Task directions >>
Print, word for word, every line from the beginning of the listing up to and including the line with "return np.sqrt(np.clip(z/m, 0, 1))*0.35+0.65*z/m". Pictures are to be excluded.

· · · · · · ·

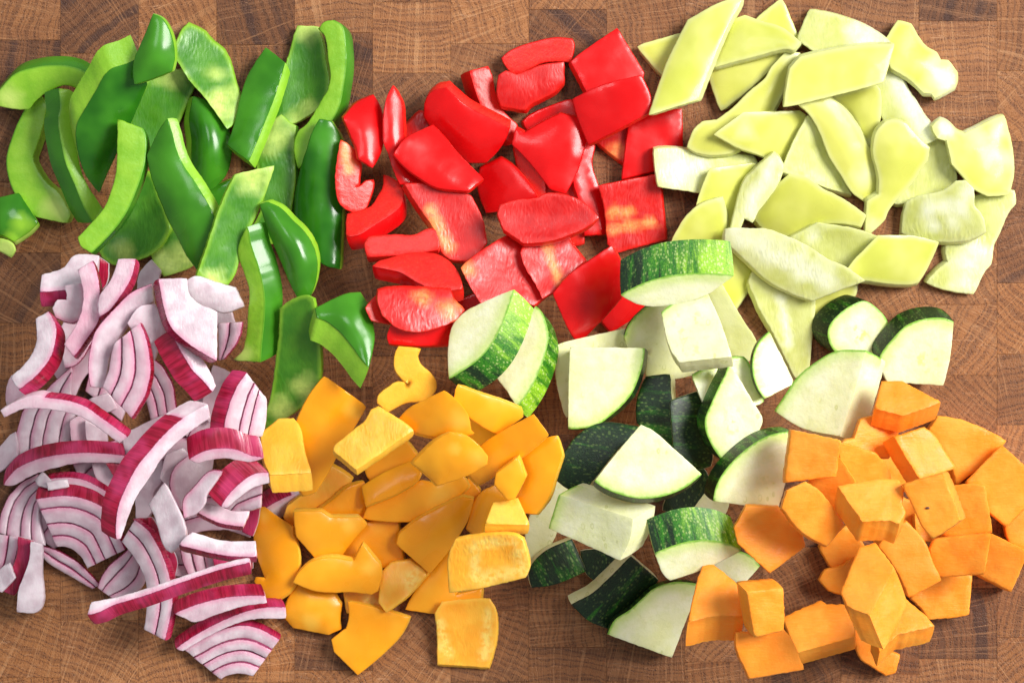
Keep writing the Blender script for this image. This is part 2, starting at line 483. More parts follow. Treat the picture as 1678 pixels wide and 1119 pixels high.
def poisson(V, F, bi):
    n = len(V); E = set()
    for f in F:
        for a, b in ((f[0], f[1]), (f[1], f[2]), (f[2], f[0])):
            E.add((a, b)); E.add((b, a))
    E = np.array(list(E)); 
    if len(E) == 0: return np.zeros(n)
    L = ((V[E[:, 0]]-V[E[:, 1]])**2).sum(1)
    w = 1/(L+0.5)
    ws = np.bincount(E[:, 0], w, n)+1e-9
    src = 1.0/ws*4
    z = np.zeros(n); fix = np.zeros(n, bool); fix[bi] = True
    for it in range(140):
        z2 = (np.bincount(E[:, 0], w*z[E[:, 1]], n))/ws+src
        z2[fix] = 0; z = z2
    m = z.max()
    return np.sqrt(np.clip(z/m, 0, 1))*0.35+0.65*z/m if m > 0 else z

def settle(xy, zb, cen, lp, cap=0.32, soft=3.0):
    """rest the underside on what is already on the board"""
    ix = np.clip(((xy[:, 0]-OX)/CELL).astype(int), 1, GX-2); iy = np.clip(((xy[:, 1]-OY)/CELL).astype(int), 1, GY-2)
    Hh = np.maximum(HM[iy, ix]-soft, 0)
    req = Hh-zb
    X = xy-cen
    if not lp:
        return 0.0, 0.0, float(req.max())
    key = np.argsort(-req)
    W = [int(key[0])]
    cons = [(-1, 0), (1, 0), (0, -1), (0, 1)]
    a = b = 0.0; c = float(req.max())
    act = list(dict.fromkeys([int(key[0]), int(np.argmin(X[:, 0])), int(np.argmax(X[:, 0])), int(np.argmin(X[:, 1])), int(np.argmax(X[:, 1]))]))
    for it in range(14):
        A = [(X[i, 0], X[i, 1], 1.0, req[i]) for i in act]
        A += [(1, 0, 0, -cap), (-1, 0, 0, -cap), (0, 1, 0, -cap), (0, -1, 0, -cap)]
        A = np.array(A, float); m = len(A)
        I, J, K = np.array([(i, j, k) for i in range(m) for j in range(i+1, m) for k in range(j+1, m)]).T
        Mx = np.stack([A[I, :3], A[J, :3], A[K, :3]], 1)
        rhs = np.stack([A[I, 3], A[J, 3], A[K, 3]], 1)
        det = np.linalg.det(Mx); ok = np.abs(det) > 1e-3
        if not ok.any(): break
        sol = np.linalg.solve(Mx[ok], rhs[ok][:, :, None])[:, :, 0]
        feas = (sol@A[:, :3].T >= A[:, 3]-1e-3).all(1)
        if not feas.any(): break
        sol = sol[feas]; s = sol[np.argmin(sol[:, 2])]
        a, b, c = map(float, s)
        v = req-(a*X[:, 0]+b*X[:, 1]+c)
        w = int(np.argmax(v))
        if v[w] < 0.3: break
        act.append(w)
    v = req-(a*X[:, 0]+b*X[:, 1]+c)
    return a, b, c+max(0.0, float(v.max()))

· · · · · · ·

Reply to the task >>
Keep writing the Blender script for this image. This is part 2, starting at line 483. More parts follow. Treat the picture as 1678 pixels wide and 1119 pixels high.
def poisson(V, F, bi):
    n = len(V); E = set()
    for f in F:
        for a, b in ((f[0], f[1]), (f[1], f[2]), (f[2], f[0])):
            E.add((a, b)); E.add((b, a))
    E = np.array(list(E)); 
    if len(E) == 0: return np.zeros(n)
    L = ((V[E[:, 0]]-V[E[:, 1]])**2).sum(1)
    w = 1/(L+0.5)
    ws = np.bincount(E[:, 0], w, n)+1e-9
    src = 1.0/ws*4
    z = np.zeros(n); fix = np.zeros(n, bool); fix[bi] = True
    for it in range(140):
        z2 = (np.bincount(E[:, 0], w*z[E[:, 1]], n))/ws+src
        z2[fix] = 0; z = z2
    m = z.max()
    return np.sqrt(np.clip(z/m, 0, 1))*0.35+0.65*z/m if m > 0 else z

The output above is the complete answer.